Fue el cristianismo quien distinguió por primera vez lo que las diversas culturas del mundo antiguo habían siempre reunido y confundido, el ámbito de la fe religiosa y la esfera de la política y sus leyes. Esta polaridad, esta tensión creativa entre dos ámbitos autónomos que sin embargo se reclaman mutuamente, ha marcado la genialidad de Occidente a lo largo de los siglos.
De hecho los cristianos eran tan conscientes del valor y la legitimidad de la autoridad del Estado, que las primeras comunidades no dejaron jamás de orar por el Emperador en la celebración litúrgica, incluso cuando sabían que éste era un soberano que les arrastraba injustamente hacia la muerte. Desde el primer momento, la Iglesia reconoció al Estado como un orden necesario para cuidar la convivencia y favorecer el bien común, pero jamás albergó la ilusión, y menos aún la pretensión, de que fueran los instrumentos del poder político los que aseguraran la transmisión, asimilación y vivencia de la fe.
Por otra parte, los cristianos fueron igualmente conscientes del límite intrínseco a la naturaleza del Estado, que no podía pretender ser la fuente de los valores, es decir, no podía definir el contenido de la conciencia de sus ciudadanos. De ahí la gran paradoja de que los primeros cristianos, tan respetuosos del poder imperial, aceptaran llegar incluso al martirio por no reconocer la pretensión divina del César. No se trataba de juzgar la justicia o la eficacia de las políticas imperiales en esta o aquella materia, sino de afirmar su radical incompetencia para definir qué es la vida y cómo debe ser vivida.
Así pues, en el mundo cristiano la fe no pretende imponerse a las leyes (salvo patologías históricas que han sido corregidas y sanadas en el seno de la propia comunidad cristiana), pero sí hace consciente a quien la vive del límite esencial al que debe estar siempre sometido el poder político. Y eso vale tanto para la época del Imperio Romano, como para nuestras democracias avanzadas del siglo XXI. Desde luego, la fe no puede dictar las leyes, pero sí despierta y purifica la razón que se hace cargo de la acción política.

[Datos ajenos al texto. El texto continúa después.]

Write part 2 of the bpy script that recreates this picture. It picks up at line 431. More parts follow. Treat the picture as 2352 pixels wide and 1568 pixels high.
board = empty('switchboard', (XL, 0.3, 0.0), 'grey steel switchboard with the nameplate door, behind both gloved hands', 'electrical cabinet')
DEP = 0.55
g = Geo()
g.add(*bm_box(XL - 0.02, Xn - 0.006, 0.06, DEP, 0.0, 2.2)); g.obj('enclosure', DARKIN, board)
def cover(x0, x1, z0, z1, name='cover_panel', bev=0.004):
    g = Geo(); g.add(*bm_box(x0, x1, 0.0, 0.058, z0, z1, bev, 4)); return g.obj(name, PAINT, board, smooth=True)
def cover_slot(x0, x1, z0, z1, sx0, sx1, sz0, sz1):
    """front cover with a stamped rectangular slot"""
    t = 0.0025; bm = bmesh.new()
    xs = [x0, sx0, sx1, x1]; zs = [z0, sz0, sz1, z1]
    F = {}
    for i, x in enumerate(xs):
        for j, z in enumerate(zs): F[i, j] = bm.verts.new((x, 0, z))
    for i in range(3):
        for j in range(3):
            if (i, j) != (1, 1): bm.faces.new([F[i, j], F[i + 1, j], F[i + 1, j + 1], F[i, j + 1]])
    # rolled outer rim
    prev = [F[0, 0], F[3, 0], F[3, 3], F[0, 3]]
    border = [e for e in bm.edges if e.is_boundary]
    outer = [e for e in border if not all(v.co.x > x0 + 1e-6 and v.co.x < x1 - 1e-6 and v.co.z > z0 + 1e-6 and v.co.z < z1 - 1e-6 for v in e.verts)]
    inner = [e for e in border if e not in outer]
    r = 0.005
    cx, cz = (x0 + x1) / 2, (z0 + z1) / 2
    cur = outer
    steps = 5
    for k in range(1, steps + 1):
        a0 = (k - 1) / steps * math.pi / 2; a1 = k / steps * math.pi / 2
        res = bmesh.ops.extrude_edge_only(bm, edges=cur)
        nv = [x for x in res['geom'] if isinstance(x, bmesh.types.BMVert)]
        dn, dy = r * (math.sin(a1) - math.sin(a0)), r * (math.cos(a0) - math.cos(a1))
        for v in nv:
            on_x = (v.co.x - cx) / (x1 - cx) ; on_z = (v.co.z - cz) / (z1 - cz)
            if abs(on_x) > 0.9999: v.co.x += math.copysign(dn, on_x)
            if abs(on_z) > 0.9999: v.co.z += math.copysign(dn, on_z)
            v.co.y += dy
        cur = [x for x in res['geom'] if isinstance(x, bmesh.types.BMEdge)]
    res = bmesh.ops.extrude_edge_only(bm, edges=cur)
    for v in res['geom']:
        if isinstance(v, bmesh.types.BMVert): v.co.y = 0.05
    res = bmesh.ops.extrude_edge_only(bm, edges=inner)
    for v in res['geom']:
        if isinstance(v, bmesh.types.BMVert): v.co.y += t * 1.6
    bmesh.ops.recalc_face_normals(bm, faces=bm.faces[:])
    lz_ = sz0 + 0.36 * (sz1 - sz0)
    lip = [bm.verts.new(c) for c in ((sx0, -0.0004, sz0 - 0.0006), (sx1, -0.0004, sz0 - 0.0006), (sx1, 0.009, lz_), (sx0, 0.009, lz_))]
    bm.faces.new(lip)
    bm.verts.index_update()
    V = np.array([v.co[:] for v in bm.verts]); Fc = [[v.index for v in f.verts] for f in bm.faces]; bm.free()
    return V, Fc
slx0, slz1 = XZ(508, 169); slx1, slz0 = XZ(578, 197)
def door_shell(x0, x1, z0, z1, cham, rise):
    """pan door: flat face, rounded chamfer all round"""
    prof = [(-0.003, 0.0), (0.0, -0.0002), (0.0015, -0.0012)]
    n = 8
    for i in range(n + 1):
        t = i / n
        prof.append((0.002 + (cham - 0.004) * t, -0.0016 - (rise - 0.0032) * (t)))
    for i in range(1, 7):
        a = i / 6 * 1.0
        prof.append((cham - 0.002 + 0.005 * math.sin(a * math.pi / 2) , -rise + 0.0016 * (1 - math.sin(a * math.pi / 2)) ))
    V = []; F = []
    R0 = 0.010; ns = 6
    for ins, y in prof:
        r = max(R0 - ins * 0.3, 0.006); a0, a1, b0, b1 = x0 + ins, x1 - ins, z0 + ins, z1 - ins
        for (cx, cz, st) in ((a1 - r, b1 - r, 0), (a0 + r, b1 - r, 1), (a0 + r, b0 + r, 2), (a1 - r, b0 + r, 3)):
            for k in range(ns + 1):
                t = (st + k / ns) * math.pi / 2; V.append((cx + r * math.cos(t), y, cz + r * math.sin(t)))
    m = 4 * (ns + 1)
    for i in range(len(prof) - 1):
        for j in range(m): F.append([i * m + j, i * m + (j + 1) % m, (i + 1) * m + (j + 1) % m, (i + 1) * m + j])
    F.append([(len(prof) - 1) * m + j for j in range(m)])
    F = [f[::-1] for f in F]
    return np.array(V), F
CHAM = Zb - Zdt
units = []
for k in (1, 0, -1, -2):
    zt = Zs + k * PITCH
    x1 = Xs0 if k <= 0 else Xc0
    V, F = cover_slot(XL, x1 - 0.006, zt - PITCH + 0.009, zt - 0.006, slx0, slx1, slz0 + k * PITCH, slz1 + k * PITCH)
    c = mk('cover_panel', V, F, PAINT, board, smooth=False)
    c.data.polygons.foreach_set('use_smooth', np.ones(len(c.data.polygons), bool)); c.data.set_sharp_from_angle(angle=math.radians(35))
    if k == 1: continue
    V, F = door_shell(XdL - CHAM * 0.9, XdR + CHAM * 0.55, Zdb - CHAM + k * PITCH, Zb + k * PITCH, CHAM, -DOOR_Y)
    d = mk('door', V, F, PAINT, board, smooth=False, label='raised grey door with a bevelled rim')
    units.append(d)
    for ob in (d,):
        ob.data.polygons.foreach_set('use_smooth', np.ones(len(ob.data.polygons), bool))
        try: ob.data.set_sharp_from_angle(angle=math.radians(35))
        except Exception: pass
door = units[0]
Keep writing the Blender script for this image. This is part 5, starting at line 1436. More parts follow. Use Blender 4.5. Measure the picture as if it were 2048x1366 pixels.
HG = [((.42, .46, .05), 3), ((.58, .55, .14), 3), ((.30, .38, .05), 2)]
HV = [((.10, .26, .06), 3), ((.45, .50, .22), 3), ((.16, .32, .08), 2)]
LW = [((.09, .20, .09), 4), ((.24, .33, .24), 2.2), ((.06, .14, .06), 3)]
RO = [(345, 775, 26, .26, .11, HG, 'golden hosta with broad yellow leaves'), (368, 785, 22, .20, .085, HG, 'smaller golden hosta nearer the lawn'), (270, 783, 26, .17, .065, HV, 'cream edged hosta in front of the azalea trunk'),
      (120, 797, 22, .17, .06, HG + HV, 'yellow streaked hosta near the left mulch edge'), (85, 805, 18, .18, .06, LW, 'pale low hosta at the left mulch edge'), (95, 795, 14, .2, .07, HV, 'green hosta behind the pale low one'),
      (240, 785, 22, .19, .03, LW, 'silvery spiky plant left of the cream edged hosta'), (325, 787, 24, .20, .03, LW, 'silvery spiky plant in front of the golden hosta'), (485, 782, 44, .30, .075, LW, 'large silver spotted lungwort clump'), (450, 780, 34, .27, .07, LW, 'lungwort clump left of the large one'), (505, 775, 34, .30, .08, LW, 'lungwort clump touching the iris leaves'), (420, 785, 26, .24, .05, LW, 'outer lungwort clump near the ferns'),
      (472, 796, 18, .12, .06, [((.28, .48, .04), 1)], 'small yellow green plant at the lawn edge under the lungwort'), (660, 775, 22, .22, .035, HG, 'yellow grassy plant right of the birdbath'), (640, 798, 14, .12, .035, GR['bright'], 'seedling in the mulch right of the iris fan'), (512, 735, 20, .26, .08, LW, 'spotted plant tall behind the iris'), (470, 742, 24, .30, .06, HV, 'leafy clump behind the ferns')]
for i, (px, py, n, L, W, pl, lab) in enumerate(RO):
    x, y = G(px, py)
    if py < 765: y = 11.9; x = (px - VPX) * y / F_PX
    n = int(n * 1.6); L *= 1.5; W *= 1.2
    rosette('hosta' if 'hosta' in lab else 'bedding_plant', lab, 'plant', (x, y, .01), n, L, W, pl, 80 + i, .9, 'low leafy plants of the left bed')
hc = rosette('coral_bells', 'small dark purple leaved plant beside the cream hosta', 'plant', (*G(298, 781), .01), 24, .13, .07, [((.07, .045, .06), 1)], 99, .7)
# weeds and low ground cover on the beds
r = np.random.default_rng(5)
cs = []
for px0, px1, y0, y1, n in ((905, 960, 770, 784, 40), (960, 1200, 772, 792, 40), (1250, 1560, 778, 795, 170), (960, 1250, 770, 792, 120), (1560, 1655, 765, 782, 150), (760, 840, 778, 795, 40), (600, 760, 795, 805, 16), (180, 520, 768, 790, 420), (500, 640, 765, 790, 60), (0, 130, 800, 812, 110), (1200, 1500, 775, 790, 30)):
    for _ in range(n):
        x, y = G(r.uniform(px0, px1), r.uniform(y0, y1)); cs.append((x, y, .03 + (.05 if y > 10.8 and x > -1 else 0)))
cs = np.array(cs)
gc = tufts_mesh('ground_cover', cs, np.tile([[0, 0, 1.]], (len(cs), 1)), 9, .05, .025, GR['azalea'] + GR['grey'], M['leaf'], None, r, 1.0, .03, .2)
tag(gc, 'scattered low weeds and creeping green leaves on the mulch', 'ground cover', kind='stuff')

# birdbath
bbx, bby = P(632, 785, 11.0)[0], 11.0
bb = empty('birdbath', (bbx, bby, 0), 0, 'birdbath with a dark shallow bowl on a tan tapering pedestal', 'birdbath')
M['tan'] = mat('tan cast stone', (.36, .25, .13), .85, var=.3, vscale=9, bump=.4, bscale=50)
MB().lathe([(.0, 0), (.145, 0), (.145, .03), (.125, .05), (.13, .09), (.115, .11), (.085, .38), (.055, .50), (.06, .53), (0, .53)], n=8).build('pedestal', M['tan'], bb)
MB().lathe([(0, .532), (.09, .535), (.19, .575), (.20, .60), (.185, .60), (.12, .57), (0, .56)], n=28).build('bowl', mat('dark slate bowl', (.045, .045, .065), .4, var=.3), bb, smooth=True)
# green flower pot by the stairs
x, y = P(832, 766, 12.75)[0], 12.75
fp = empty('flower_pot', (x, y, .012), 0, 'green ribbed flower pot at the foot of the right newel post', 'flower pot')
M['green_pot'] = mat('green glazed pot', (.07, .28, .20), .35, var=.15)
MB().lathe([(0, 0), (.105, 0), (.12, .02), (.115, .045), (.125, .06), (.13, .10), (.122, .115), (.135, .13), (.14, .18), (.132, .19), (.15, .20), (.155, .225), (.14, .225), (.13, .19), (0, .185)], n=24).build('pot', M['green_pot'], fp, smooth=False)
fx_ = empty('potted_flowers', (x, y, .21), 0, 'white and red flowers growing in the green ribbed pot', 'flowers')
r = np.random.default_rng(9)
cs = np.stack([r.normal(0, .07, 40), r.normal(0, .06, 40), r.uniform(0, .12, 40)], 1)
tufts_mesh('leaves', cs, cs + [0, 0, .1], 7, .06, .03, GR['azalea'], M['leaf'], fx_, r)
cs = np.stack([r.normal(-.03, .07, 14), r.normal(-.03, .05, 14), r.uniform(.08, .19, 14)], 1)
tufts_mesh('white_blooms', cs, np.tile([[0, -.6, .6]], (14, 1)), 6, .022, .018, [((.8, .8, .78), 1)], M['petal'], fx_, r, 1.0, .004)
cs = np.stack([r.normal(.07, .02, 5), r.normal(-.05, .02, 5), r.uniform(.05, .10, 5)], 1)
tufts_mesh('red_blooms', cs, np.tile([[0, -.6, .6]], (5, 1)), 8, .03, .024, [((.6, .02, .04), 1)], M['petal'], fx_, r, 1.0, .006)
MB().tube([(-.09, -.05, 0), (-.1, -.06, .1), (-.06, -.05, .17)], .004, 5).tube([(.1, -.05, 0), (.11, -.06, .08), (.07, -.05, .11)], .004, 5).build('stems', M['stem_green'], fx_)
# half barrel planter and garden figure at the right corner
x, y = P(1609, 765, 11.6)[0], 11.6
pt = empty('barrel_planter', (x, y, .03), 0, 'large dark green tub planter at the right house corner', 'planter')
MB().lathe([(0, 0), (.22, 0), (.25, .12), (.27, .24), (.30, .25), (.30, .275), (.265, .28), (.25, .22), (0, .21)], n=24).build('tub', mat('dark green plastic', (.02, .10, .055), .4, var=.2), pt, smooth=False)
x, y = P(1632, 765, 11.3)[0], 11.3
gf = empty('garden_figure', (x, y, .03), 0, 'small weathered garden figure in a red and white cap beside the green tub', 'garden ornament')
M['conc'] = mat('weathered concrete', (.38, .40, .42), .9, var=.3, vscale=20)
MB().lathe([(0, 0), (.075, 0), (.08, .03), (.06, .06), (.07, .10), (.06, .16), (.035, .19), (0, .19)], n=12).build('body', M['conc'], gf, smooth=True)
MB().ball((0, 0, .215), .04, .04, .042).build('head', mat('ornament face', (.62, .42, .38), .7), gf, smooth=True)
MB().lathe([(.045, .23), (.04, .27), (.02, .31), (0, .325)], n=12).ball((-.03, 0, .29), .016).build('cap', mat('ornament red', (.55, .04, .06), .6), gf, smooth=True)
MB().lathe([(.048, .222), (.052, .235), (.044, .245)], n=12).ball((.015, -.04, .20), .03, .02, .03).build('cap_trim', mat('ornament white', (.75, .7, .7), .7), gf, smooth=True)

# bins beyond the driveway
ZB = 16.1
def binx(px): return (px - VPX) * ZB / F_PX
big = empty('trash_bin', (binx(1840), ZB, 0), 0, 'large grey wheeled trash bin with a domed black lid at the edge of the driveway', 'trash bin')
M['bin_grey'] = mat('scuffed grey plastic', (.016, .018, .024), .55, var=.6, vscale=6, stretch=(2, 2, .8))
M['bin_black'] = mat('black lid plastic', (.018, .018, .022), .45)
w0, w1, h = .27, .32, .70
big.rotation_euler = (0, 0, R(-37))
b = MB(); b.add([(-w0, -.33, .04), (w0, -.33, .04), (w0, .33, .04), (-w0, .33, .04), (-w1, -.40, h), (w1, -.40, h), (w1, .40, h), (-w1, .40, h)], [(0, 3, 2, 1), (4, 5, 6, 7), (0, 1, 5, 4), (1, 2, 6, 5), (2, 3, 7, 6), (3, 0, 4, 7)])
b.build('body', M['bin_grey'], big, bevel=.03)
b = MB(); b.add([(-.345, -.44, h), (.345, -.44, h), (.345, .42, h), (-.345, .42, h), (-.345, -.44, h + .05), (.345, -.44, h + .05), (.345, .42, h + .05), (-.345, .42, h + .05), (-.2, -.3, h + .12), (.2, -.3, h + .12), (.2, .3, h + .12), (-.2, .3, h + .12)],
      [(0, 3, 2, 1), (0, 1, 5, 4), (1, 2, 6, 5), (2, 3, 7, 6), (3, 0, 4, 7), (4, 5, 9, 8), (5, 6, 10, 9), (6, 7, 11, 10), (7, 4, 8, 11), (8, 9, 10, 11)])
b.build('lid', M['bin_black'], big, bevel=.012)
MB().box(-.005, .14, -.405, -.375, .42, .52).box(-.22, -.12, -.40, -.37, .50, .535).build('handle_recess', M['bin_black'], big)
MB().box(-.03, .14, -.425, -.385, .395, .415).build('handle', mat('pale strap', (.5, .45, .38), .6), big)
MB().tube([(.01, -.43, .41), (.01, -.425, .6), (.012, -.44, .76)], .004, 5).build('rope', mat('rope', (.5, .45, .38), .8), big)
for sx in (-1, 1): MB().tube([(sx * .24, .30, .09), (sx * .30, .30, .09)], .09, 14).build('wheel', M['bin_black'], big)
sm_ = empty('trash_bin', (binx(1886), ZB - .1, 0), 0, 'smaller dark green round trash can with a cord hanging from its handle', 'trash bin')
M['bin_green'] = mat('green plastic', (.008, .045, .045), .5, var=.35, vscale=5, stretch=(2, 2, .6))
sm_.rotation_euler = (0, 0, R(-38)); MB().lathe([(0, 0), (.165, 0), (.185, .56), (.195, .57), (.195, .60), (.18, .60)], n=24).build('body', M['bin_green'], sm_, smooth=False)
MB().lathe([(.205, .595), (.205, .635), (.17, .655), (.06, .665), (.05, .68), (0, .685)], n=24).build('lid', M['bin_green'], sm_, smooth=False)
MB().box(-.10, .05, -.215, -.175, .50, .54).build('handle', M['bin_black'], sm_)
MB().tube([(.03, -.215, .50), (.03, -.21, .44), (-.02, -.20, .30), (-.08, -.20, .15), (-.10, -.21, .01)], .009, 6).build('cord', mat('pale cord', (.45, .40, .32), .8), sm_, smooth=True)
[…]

En el ambiente caldeado del happening de "los nuevos rojos", Zapatero buscaba acaso un lema facilón para ganarse el aplauso de unas huestes poco ilustradas pero deseosas de carnaza ideológica, ahora que los lemas de la vieja izquierda han caído definitivamente en desuso. Lo que quizás no sabía es que de esa manera, profetizó sin saberlo, como la burra de Balaán. En el mundo católico español, a nadie se le ha pasado por la cabeza que la fe se deba imponer a las leyes, pero es sintomático que sea precisamente en el ambiente cultural educado por la tradición cristiana donde está surgiendo una resistencia cívica más activa a la tentación totalitaria que encarna el proyecto de Zapatero.
Si el presidente deseara salvaguardar la democracia, podría estar tranquilo, porque la experiencia cristiana es el antídoto más eficaz contra toda clase de teocracia. Pero si su pretensión es determinar desde el poder el tejido moral que sostiene la convivencia, encontrará en los cristianos un valladar. Pero no porque pretendan de ningún modo imponer su fe a los demás, sino por su conciencia del valor sagrado e irreducible de cada persona, que no puede ser maquetada a capricho por el poder, aunque sea democrático y goce de amplio apoyo social. Y así es como una chanza trivial de Zapatero ha permitido que asome uno de los debates más apasionantes para el futuro de nuestra civilización. ¿Quién nos lo iba a decir?